Market Report, "Germany Infrastructure Report Q4 2013", published

From: Fast Market Research, Inc.
Published: Mon Nov 04 2013

Data from the first half of 2013 has confirmed that adverse weather conditions has prevented the German construction season from fully taking off. However, there are a number of short-term indicators which support our view that the industry will post stronger real growth in 2013 than 2012, and should return to positive growth in 2014. Investment in the energy and rail sectors support our outlook, as well as building orders being at their highest level in years. In 2013 we forecast -1.9% real growth for the industry, and then an average 1.1% per annum up to 2022.

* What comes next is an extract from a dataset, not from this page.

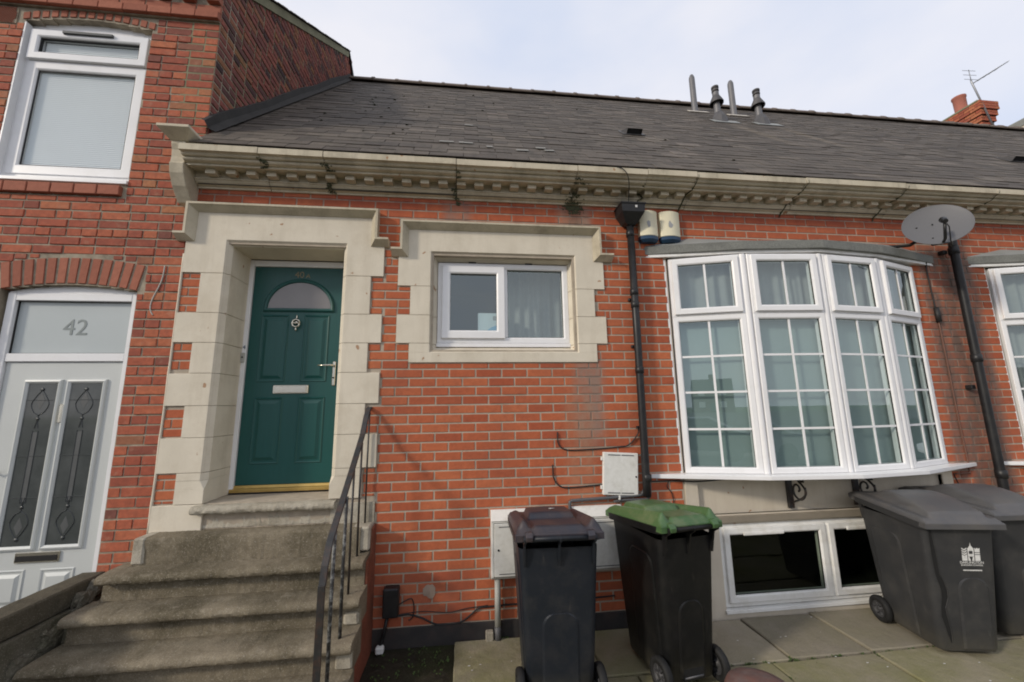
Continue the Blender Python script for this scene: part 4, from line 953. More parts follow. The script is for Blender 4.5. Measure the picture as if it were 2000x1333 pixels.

Key developments in the sector are:

* The air transport sub-sector will see growth slow to an annual average of just 1.3% between 2014 and 2022.We are seeing growth slow due to a number of large projects coming into their final stages, including the expansion of Frankfurt International to include a third terminal, which is owned by Fraport, and the much delayed new Berlin airport, which has recently been found to have over 60,000 faults needing to be addressed. One major project in this sub-sector is the EUR1bn expansion of Munich International Airport, which is the second largest airport in Germany. The expansion includes the construction of a third runway, and the project will allow Munich to land 120 planes per hour, up from 90, expanding annual passenger capacity to 58mn. Plans should see work continue to 2025, with the new runway planned for completion by 2015.
* The Stuttgart 21 project has the potential to boost Germany's rail infrastructure sector and presents a significant upside risk to our railways forecasts - that is if the project is not cancelled or significantly reduced in scope. The new station and urban redevelopment project originally had a price tag of EUR2.6bn (US$3.3bn), but it has since ballooned to around EUR4.1bn (US$5.4bn) - costs that will be jointly borne by Deutsche Bahn, Stuttgart's airport and federal, state and city governments. The associated high-speed rail line to Ulm has an estimated cost of EUR3bn. Construction began in February 2010. Officially, Deutsche Bahn says the project will be completed by 2020, but Stuttgart 21 has already been plagued with delays and Transportation Ministry officials in Berlin are estimating that it will potentially not be finished until 2024.